◆ WORK TO COMPLETE
Quote the whole listing word for word, please.

[Scene script records]
------------------------------------

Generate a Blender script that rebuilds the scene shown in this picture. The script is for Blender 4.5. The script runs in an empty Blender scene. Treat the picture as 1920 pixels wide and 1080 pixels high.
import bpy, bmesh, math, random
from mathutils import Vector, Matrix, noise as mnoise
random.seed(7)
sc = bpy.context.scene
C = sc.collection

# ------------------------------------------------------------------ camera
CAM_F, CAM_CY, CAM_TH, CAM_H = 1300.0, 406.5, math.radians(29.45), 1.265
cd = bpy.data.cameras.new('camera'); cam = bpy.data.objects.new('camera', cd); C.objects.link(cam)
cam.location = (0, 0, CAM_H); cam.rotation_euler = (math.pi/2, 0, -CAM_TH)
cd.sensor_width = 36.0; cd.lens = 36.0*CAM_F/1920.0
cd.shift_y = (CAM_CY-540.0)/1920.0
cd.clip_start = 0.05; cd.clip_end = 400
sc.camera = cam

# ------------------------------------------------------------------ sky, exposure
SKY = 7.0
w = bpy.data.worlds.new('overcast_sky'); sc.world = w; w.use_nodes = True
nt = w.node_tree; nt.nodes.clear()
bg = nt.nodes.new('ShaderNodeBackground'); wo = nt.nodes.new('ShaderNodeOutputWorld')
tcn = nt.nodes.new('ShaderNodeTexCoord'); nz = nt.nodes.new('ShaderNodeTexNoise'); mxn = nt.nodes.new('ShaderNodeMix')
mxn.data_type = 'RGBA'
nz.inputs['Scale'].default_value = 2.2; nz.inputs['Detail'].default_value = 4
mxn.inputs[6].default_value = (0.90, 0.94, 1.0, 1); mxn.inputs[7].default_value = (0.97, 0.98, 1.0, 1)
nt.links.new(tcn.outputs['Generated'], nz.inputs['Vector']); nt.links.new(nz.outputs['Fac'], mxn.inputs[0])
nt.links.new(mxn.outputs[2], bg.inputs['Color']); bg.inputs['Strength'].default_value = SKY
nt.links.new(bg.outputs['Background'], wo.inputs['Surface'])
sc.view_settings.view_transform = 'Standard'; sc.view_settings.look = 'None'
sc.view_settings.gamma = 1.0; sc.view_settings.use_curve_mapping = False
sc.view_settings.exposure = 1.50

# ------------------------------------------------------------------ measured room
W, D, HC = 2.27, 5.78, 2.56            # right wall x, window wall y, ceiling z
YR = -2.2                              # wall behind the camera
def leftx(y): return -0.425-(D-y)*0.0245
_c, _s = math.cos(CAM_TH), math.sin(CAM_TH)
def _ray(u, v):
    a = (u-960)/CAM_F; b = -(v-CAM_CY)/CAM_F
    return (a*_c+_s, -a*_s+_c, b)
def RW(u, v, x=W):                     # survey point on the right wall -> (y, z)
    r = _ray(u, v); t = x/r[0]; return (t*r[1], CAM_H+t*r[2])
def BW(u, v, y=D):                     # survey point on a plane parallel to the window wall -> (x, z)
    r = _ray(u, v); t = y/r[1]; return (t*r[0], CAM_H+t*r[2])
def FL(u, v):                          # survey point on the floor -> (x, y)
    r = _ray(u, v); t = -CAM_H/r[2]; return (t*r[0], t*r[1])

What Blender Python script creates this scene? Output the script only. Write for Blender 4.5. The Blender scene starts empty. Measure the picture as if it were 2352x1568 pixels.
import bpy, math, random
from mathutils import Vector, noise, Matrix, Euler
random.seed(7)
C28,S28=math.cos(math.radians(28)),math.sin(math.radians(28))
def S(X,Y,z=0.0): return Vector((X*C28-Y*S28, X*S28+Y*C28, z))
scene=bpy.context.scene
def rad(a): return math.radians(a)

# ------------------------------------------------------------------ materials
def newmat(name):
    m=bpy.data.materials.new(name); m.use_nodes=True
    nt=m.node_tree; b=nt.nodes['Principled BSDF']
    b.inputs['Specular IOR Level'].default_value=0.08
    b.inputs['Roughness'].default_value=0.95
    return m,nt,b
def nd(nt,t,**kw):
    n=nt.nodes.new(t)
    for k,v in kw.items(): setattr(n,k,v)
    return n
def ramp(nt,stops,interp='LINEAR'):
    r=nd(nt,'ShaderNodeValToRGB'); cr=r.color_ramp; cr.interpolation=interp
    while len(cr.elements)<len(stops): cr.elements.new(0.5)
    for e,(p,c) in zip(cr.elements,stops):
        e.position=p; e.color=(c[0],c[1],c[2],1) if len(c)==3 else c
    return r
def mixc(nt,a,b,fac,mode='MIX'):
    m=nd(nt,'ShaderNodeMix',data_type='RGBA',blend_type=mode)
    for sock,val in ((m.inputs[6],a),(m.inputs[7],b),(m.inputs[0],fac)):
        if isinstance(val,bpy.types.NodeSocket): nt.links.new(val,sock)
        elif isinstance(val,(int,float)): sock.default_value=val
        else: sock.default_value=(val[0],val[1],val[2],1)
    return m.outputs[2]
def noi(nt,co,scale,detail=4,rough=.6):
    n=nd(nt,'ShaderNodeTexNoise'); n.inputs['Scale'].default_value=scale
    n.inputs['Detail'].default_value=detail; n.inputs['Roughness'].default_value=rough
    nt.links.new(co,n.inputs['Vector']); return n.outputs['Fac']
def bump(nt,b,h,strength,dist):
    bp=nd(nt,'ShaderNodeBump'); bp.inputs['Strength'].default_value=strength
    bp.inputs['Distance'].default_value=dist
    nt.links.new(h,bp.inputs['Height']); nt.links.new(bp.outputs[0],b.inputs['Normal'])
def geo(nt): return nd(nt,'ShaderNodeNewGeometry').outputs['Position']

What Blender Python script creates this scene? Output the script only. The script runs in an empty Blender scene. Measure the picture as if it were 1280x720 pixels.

------------------------------------

◆ EXERCISE RESULT
Generate a Blender script that rebuilds the scene shown in this picture. The script is for Blender 4.5. The script runs in an empty Blender scene. Treat the picture as 1920 pixels wide and 1080 pixels high.
import bpy, bmesh, math, random
from mathutils import Vector, Matrix, noise as mnoise
random.seed(7)
sc = bpy.context.scene
C = sc.collection

# ------------------------------------------------------------------ camera
CAM_F, CAM_CY, CAM_TH, CAM_H = 1300.0, 406.5, math.radians(29.45), 1.265
cd = bpy.data.cameras.new('camera'); cam = bpy.data.objects.new('camera', cd); C.objects.link(cam)
cam.location = (0, 0, CAM_H); cam.rotation_euler = (math.pi/2, 0, -CAM_TH)
cd.sensor_width = 36.0; cd.lens = 36.0*CAM_F/1920.0
cd.shift_y = (CAM_CY-540.0)/1920.0
cd.clip_start = 0.05; cd.clip_end = 400
sc.camera = cam

# ------------------------------------------------------------------ sky, exposure
SKY = 7.0
w = bpy.data.worlds.new('overcast_sky'); sc.world = w; w.use_nodes = True
nt = w.node_tree; nt.nodes.clear()
bg = nt.nodes.new('ShaderNodeBackground'); wo = nt.nodes.new('ShaderNodeOutputWorld')
tcn = nt.nodes.new('ShaderNodeTexCoord'); nz = nt.nodes.new('ShaderNodeTexNoise'); mxn = nt.nodes.new('ShaderNodeMix')
mxn.data_type = 'RGBA'
nz.inputs['Scale'].default_value = 2.2; nz.inputs['Detail'].default_value = 4
mxn.inputs[6].default_value = (0.90, 0.94, 1.0, 1); mxn.inputs[7].default_value = (0.97, 0.98, 1.0, 1)
nt.links.new(tcn.outputs['Generated'], nz.inputs['Vector']); nt.links.new(nz.outputs['Fac'], mxn.inputs[0])
nt.links.new(mxn.outputs[2], bg.inputs['Color']); bg.inputs['Strength'].default_value = SKY
nt.links.new(bg.outputs['Background'], wo.inputs['Surface'])
sc.view_settings.view_transform = 'Standard'; sc.view_settings.look = 'None'
sc.view_settings.gamma = 1.0; sc.view_settings.use_curve_mapping = False
sc.view_settings.exposure = 1.50

# ------------------------------------------------------------------ measured room
W, D, HC = 2.27, 5.78, 2.56            # right wall x, window wall y, ceiling z
YR = -2.2                              # wall behind the camera
def leftx(y): return -0.425-(D-y)*0.0245
_c, _s = math.cos(CAM_TH), math.sin(CAM_TH)
def _ray(u, v):
    a = (u-960)/CAM_F; b = -(v-CAM_CY)/CAM_F
    return (a*_c+_s, -a*_s+_c, b)
def RW(u, v, x=W):                     # survey point on the right wall -> (y, z)
    r = _ray(u, v); t = x/r[0]; return (t*r[1], CAM_H+t*r[2])
def BW(u, v, y=D):                     # survey point on a plane parallel to the window wall -> (x, z)
    r = _ray(u, v); t = y/r[1]; return (t*r[0], CAM_H+t*r[2])
def FL(u, v):                          # survey point on the floor -> (x, y)
    r = _ray(u, v); t = -CAM_H/r[2]; return (t*r[0], t*r[1])

What Blender Python script creates this scene? Output the script only. Write for Blender 4.5. The Blender scene starts empty. Measure the picture as if it were 2352x1568 pixels.
import bpy, math, random
from mathutils import Vector, noise, Matrix, Euler
random.seed(7)
C28,S28=math.cos(math.radians(28)),math.sin(math.radians(28))
def S(X,Y,z=0.0): return Vector((X*C28-Y*S28, X*S28+Y*C28, z))
scene=bpy.context.scene
def rad(a): return math.radians(a)

# ------------------------------------------------------------------ materials
def newmat(name):
    m=bpy.data.materials.new(name); m.use_nodes=True
    nt=m.node_tree; b=nt.nodes['Principled BSDF']
    b.inputs['Specular IOR Level'].default_value=0.08
    b.inputs['Roughness'].default_value=0.95
    return m,nt,b
def nd(nt,t,**kw):
    n=nt.nodes.new(t)
    for k,v in kw.items(): setattr(n,k,v)
    return n
def ramp(nt,stops,interp='LINEAR'):
    r=nd(nt,'ShaderNodeValToRGB'); cr=r.color_ramp; cr.interpolation=interp
    while len(cr.elements)<len(stops): cr.elements.new(0.5)
    for e,(p,c) in zip(cr.elements,stops):
        e.position=p; e.color=(c[0],c[1],c[2],1) if len(c)==3 else c
    return r
def mixc(nt,a,b,fac,mode='MIX'):
    m=nd(nt,'ShaderNodeMix',data_type='RGBA',blend_type=mode)
    for sock,val in ((m.inputs[6],a),(m.inputs[7],b),(m.inputs[0],fac)):
        if isinstance(val,bpy.types.NodeSocket): nt.links.new(val,sock)
        elif isinstance(val,(int,float)): sock.default_value=val
        else: sock.default_value=(val[0],val[1],val[2],1)
    return m.outputs[2]
def noi(nt,co,scale,detail=4,rough=.6):
    n=nd(nt,'ShaderNodeTexNoise'); n.inputs['Scale'].default_value=scale
    n.inputs['Detail'].default_value=detail; n.inputs['Roughness'].default_value=rough
    nt.links.new(co,n.inputs['Vector']); return n.outputs['Fac']
def bump(nt,b,h,strength,dist):
    bp=nd(nt,'ShaderNodeBump'); bp.inputs['Strength'].default_value=strength
    bp.inputs['Distance'].default_value=dist
    nt.links.new(h,bp.inputs['Height']); nt.links.new(bp.outputs[0],b.inputs['Normal'])
def geo(nt): return nd(nt,'ShaderNodeNewGeometry').outputs['Position']

What Blender Python script creates this scene? Output the script only. The script runs in an empty Blender scene. Measure the picture as if it were 1280x720 pixels.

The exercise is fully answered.